Уж в чем, в чем он не сомневался, так это в современности своих героев, особенно в финальном эпизоде. Но и здесь его не оставляет в покое Юзовский со товарищи: «Ой, глядите! У Вишневского вовсе не большевики, а царь Леонид, триста спартанцев, баталистские, внеклассовые манекены и прочее!..» На это он в сердцах бросает: объясните же, черт возьми, почему перед этими механистическими чучелами непролетарского драматурга и вообще бяки Вишневского встает потрясенный зал? Разве в этой мобилизации-демонстрации не проявляется классовая направленность пьесы, спектакля?..

Можно понять Вишневского, его чувства и огорчения. Но сил для «художественного полновесного удара», как писал один из симпатизирующих ему критиков тридцатых годов, у него еще не накопилось. И справедливо мнение А. Марьямова: драматургу еще неясна была позитивная программа — в этом причина неудачи: «Отвергая театр нарочитой условности, пародируя в острых интермедиях пышную пустоту оперных штампов, энергично разоблачая несоответствие бурному материалу современности узких традиций „интерьерной“ психологической драмы, Всеволод Вишневский противопоставлял „обветшалым“ формам неорганизованный драматический материал».

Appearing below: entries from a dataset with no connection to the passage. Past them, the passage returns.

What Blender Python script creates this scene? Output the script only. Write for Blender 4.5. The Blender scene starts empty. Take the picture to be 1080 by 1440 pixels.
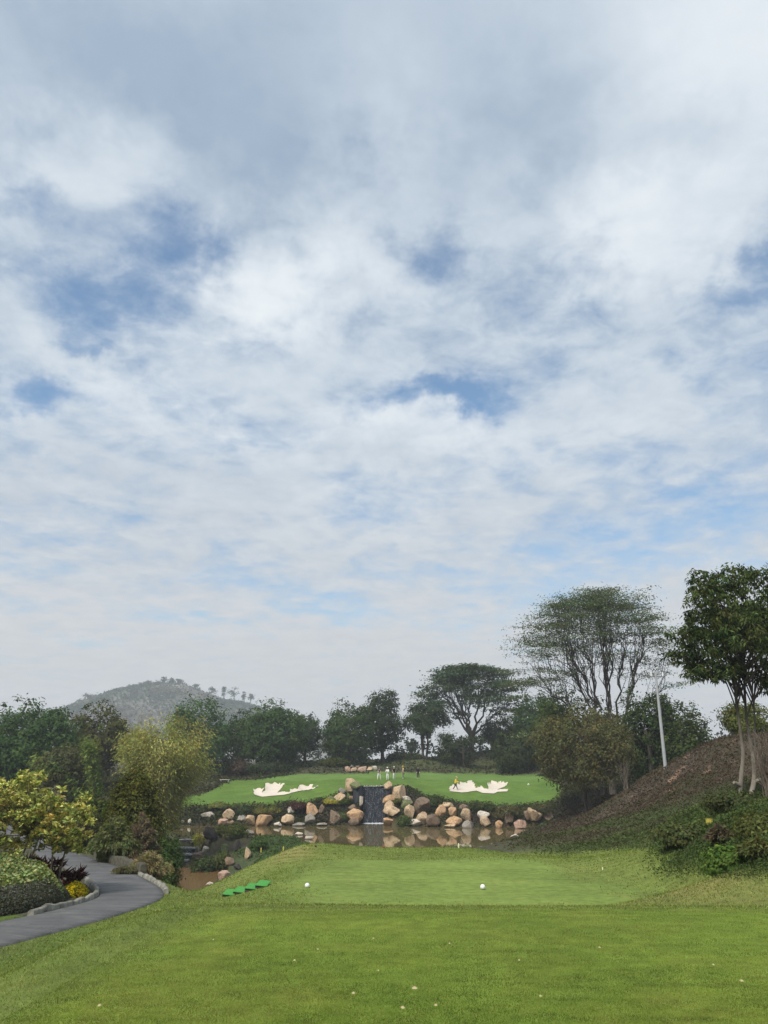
import bpy, bmesh, math, random
import numpy as np
from mathutils import Vector, Matrix
from mathutils.geometry import delaunay_2d_cdt
rng = np.random.default_rng(7)
random.seed(7)
SC = bpy.context.scene
COL = SC.collection
R = math.radians

# ------------------------------------------------------------------ view geometry (photo pixels -> rays)
FPX, EYE, HOR = 1083.0, 1.6, 1065.0
PITCH = math.atan((HOR - 720) / FPX)
CP, SP = math.cos(PITCH), math.sin(PITCH)
def pix(px, py, Y):
    """world point at depth Y seen at photo position (px, py)"""
    xc, zc = (px - 540) / FPX, (720 - py) / FPX
    k = Y / (CP - SP * zc)
    return (xc * k, Y, EYE + (SP + CP * zc) * k)
def proj(x, y, z):
    yy = CP * y + SP * (z - EYE); zz = -SP * y + CP * (z - EYE)
    yy = np.where(yy < .05, .05, yy)
    return 540 + FPX * x / yy, 720 - FPX * zz / yy
def scale_at(py, Y):   # metres per photo pixel, across the view
    zc = (720 - py) / FPX
    return Y / (CP - SP * zc) / FPX

# ------------------------------------------------------------------ noise
_perm = rng.random((64, 64, 64))
def vnoise(p):
    p = np.asarray(p, float); i = np.floor(p).astype(int); f = p - i; f = f * f * (3 - 2 * f)
    out = 0
    for dx in (0, 1):
        for dy in (0, 1):
            for dz in (0, 1):
                w = (f[:, 0] if dx else 1 - f[:, 0]) * (f[:, 1] if dy else 1 - f[:, 1]) * (f[:, 2] if dz else 1 - f[:, 2])
                out = out + w * _perm[(i[:, 0] + dx) % 64, (i[:, 1] + dy) % 64, (i[:, 2] + dz) % 64]
    return out
def fbm(p, octv=4):
    p = np.asarray(p, float); s, a, t = 0, 1, 0
    for k in range(octv):
        s = s + a * vnoise(p * 2 ** k + 17.3 * k); t += a; a *= .5
    return s / t
def fbm2(x, y, sc, octv=4, off=0.):
    return fbm(np.stack([np.ravel(x) / sc + off, np.ravel(y) / sc + off * .7, np.full(np.size(x), off)], 1), octv)
def sstep(a, b, x):
    t = np.clip((x - a) / (b - a), 0, 1); return t * t * (3 - 2 * t)
def sdf(poly, x, y):
    """signed distance to polygon, negative inside"""
    P = np.asarray(poly, float); Q = np.roll(P, -1, 0)
    d = np.full(x.shape, 1e18); ins = np.zeros(x.shape, bool)
    for (ax, ay), (bx, by) in zip(P, Q):
        ex, ey = bx - ax, by - ay
        t = np.clip(((x - ax) * ex + (y - ay) * ey) / (ex * ex + ey * ey + 1e-12), 0, 1)
        d = np.minimum(d, (x - ax - t * ex) ** 2 + (y - ay - t * ey) ** 2)
        c = (ay > y) != (by > y)
        ins ^= c & (x < ex * (y - ay) / (ey if abs(ey) > 1e-12 else 1e-12) + ax)
    d = np.sqrt(d)
    return np.where(ins, -d, d)

# ------------------------------------------------------------------ terrain height
WATER, POOL = -6.3, -8.0
ctrl = [(x, y, 0) for x in (-2.6, 0, 3, 5) for y in (-6, 0, 4, 7, 9.3)]
ctrl += [(-1.9, 17, -1.2), (-1.9, 21, -1.2), (-1.9, 25, -1.25), (1.5, 17, -1.2), (1.5, 22, -1.2), (1.5, 26.5, -1.25), (5, 18, -1.15), (4.6, 22, -1.2), (4, 26, -1.3)]
ctrl += [(0, 12.5, -.75), (3, 12.5, -.7), (6, 12.5, -.45), (-2.6, 12, -.8), (-3.6, 17, -1.55), (-3.4, 21, -1.5)]
ctrl += [pix(*q) for q in [
    (300,1245,24),(350,1222,26),(395,1200,27),(440,1192,28.0),(640,1192,28.0),(250,1262,22.5),(540,1192,28.6),
    (350,1195,70),(400,1177,82),(430,1186,72),(340,1226,64),(370,1202,56),
    (720,1195,60),(760,1185,62),(800,1165,64),(850,1140,60),(880,1120,60),(800,1190,45),(860,1165,42),(920,1130,42),(960,1090,48),
    (936,1080,55),(1000,1045,50),(1040,1042,46),(1080,1035,46),(960,1150,28),(1045,1126,30),(1080,1122,28),(880,1185,30),(1000,1175,20),
    (1060,1215,15),(1075,1180,17),(950,1210,20),(860,1200,26),(1020,1240,14.5),(1080,1255,13),(800,1205,28),(740,1190,35),(700,1188,40),
    (760,1163,92),(830,1127,80),(735,1180,82),(800,1145,80),
    (250,1134,105),(320,1133,105),(400,1131,105),(450,1124,106.5),(640,1127,106),(700,1133,105),(780,1130,105),(600,1120,106.5),
    (280,1122,112),(380,1118,112),(460,1114,113),(660,1117,113),(760,1118,113),(590,1108,114),
    (300,1113,118),(380,1106,119),(440,1102,121),(660,1104,120),(740,1104,120),(560,1098,119),
    (330,1098,127),(420,1094,127),(540,1093,127),(640,1093,127),(740,1094,127),(320,1091,140),(540,1089,140),(660,1089,140),(760,1092,135),
    (790,1106,120),(430,1071,150),(360,1086,150),(520,1076,152),(600,1068,152),(680,1080,153),(640,1074,156),
    (268,1082,124),(235,1100,118),(300,1100,121),(150,1100,120),(50,1120,100),(180,1090,150),
    (760,1078,142),(750,1045,165),(800,1085,125),(830,1060,150)]]
ctrl += [(-13,52,-6.9),(-13,55,-7.6),(-11.6,58.5,-7.6),(-16,55.5,-7.6),(-10,52,-6.8),(-9.8,57,-7.0),(-4.2,9,-.75),(-4.5,10.3,-.95),(-5.2,12,-1.15),(-11.2,66,-6.8),(-11.2,75,-6.4),(-13.5,60,-8.0),(-15.5,58.5,-8.0),(-12.4,61.5,-7.6),(-14.5,82,-6.5),(-23,83,-5.8),(-19.4,80,-7.9),(-19.4,82.5,-7.3),(-19.4,85,-6.5),
    (-2,45,-5.2),(-3,60,-6.8),(5,60,-6.9),(8,80,-7.2),(-5,85,-7.2),(0,95,-7.2),(-15,95,-7),(-25,95,-7),(12,92,-7.1),(3,50,-5.6),(-5,52,-5.6),
    (10.4,77,-6.3),(15.2,89,-6.3),(20.9,102,-6.0),(24,90,-3.5),(28,75,-1.5),(28,65,-.4),(30,55,2),(36,45,3.2),(27,110,-2.5),(32,130,0),(45,120,3),(60,90,3),
    (8,10,.25),(12,15,.9),(16,24,1.3),(21,34,2.0),(30,25,2.5),(12,4,.4),
    (-14,20,-1.3),(-12,16,-1.2),(-9.5,18,-1.35),(-10,22,-1.5),(-13,30,-2),(-20,36,-2),(-26,48,-2.2),(-10.2,33,-2.9),(-12.5,42,-4.8),
    (-15.5,50,-6.7),(-20,60,-5.2),(-23,72,-5.8),(-28,85,-4.5),(-30,70,-3),(-32,100,-3.6),(-42,60,-2),(-48,100,-2),(-14,10,-1.1),(-6,2,-.9),(-8,-4,-1),
    (-80,150,0),(-60,200,0),(0,200,0),(70,200,4),(90,120,4),(-100,60,-1),(100,40,4),(0,320,-2),(150,320,0),(-150,320,-2),(-60,-20,-1),(60,-20,1)]
for _p in ((225,1268),(250,1262),(300,1245),(350,1222),(395,1200),(440,1187),(490,1186),(540,1186),(600,1186),(645,1188)):
    for _Y, _d in ((26.5, .35), (31, .45), (37, .75), (45, 1.2)):
        if (_p[0] < 340 or _Y < 40 or _p[0] > 420) and (_Y > 30 or _p[0] < 360):
            _q = pix(*_p, _Y); ctrl.append((_q[0], _q[1], _q[2] - _d))
# far shore of the pond and the rock bank
for X in (-27, -20, -14, -9, -5): ctrl += [(X, 99.5, -6.6), (X, 102.2, -5.6)]
for X in (3, 7, 12, 17): ctrl += [(X, 97.5 + .5 * (X < 10), -6.6), (X, 101, -5.5)]
ctrl += [(-5.4, 104.5, -3.6), (-4.0, 106.5, -2.4), (-3.2, 108, -2.0), (2.6, 104.5, -3.4), (1.6, 107, -2.2), (5.2, 105, -4.0), (-1.3, 110, -2.1)]
CT = np.array(ctrl, float)
def _phi(r2): return np.sqrt(r2 + 2.2)
_n = len(CT)
_A = np.zeros((_n + 3, _n + 3))
_d2 = ((CT[:, None, :2] - CT[None, :, :2]) ** 2).sum(2)
_A[:_n, :_n] = _phi(_d2) + np.eye(_n) * -.02
_A[:_n, _n] = 1; _A[:_n, _n + 1:] = CT[:, :2] * .01; _A[_n:, :_n] = _A[:_n, _n:].T
_W = np.linalg.lstsq(_A, np.concatenate([CT[:, 2], [0, 0, 0]]), rcond=None)[0]

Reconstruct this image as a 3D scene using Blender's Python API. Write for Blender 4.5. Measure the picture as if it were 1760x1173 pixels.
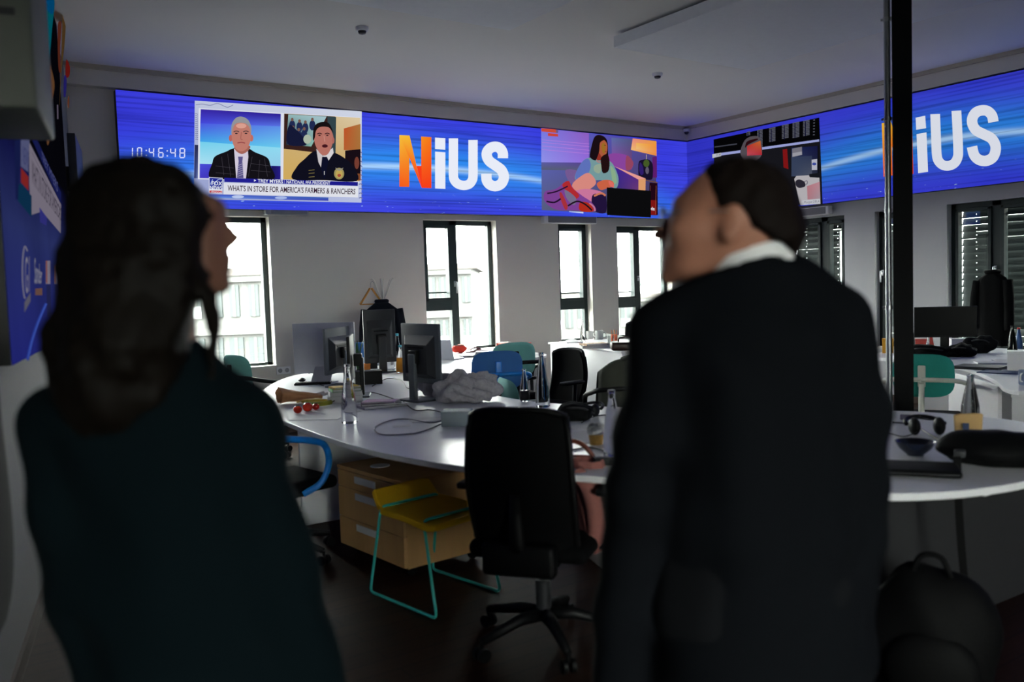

При всей своей импульсивности и непосредственности Всеволод Витальевич довольно быстро остывал, самокритично и даже, пожалуй, хладнокровно оценивал ситуацию, сопоставляя различные точки зрения. Более того — откровенно, во всеуслышание говорил об этом. Тринадцатого июня 1932 года во время творческого отчета на вечере, организованном ЛОКАФом и Всероскомдрамом, Вишневский, например, заявил: «Художественно сделана фигура Семушкина. Эта фигура сделана со знанием дела, со вкусом. Она живет, и этот образ останется. И, кроме того, есть фигуры большие, которые вскрывают наши силы, обстановку на сегодняшний день. В этой пьесе есть настоящая зарядка. Но действительной картины страны, ожидающей войны, мне не удалось дать… Не хватило в этой пьесе идейной критики, большого показа гущи нашей жизни, не хватило показа людей флота…»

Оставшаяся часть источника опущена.